Ese fue el caso de su profesor en una escuela técnica donde ella toma clases. Al principio, sólo las miraba lascivamente. Al paso de los días, no tomaba en cuenta la opinión de las mujeres del grupo y hacía chistes de mal gusto: “Ay, niñas, mejor váyanse a su casa a aprender a cocinar y no le estén quitando espacio a un joven que tendrá que casarse con una burra que se embarace y necesitará trabajar con lo que aprenda aquí”, y cosas por el estilo.
El problema creció y también su desprecio hacia ella en particular, porque la reprobó y ella demostró haber sacado todas las respuestas correctas en el examen.

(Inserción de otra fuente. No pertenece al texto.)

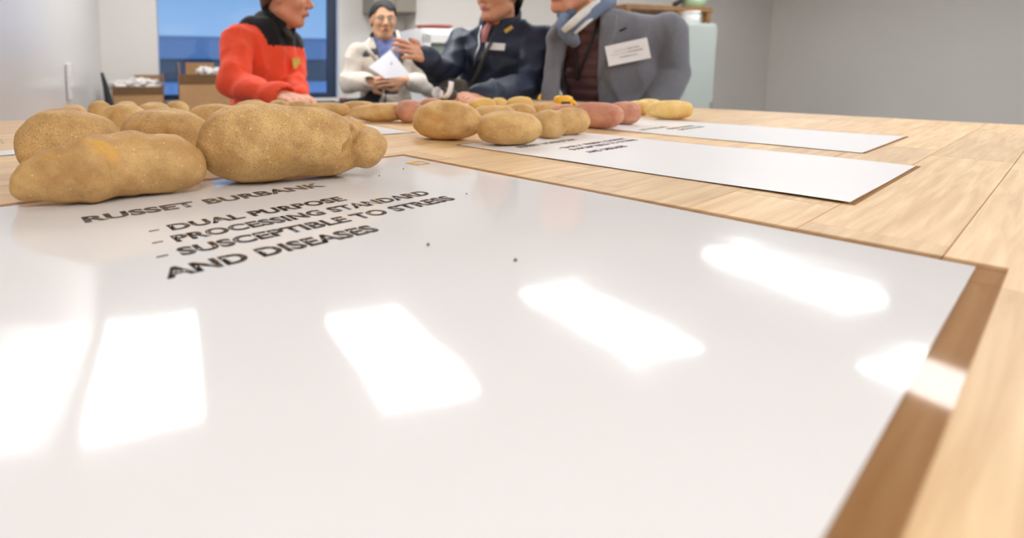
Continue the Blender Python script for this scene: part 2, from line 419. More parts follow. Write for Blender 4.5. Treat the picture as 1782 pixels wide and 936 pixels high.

Aquél la siguió un día, la secuestró y la quiso asesinar después de tenerla encerrada por días en una cisterna, a oscuras, desnuda, atada de pies y manos, amordazada, y de darle de azotes, especialmente en los senos, en el vientre y en los genitales. Gritos, escupitajos y orinarla, era lo de menos.
De suerte, una vecina escuchó algo y se metió a la casa del profesor cuando éste daba clases. La salvó una “chismosa” con quien estará siempre agradecida, especialmente cuando, temblorosa y con pánico, salió del lugar y, deslumbrada por la luz solar, alcanzó a percatarse de que afuera de la cisterna, donde normalmente estaba la vara de bambú para el azote diario, ahora se encontraba un machete.
Ella se llama como tu madre, se parece a tu hermana, sonríe como tu prima, sueña como tu hija y llora como tu mejor amiga. Ella es como cualquier otra mujer que fue y que será víctima de violencia de género hasta que, como sociedad, digamos: ¡ya basta! Ni una desaparecida más, ni una mujer menos.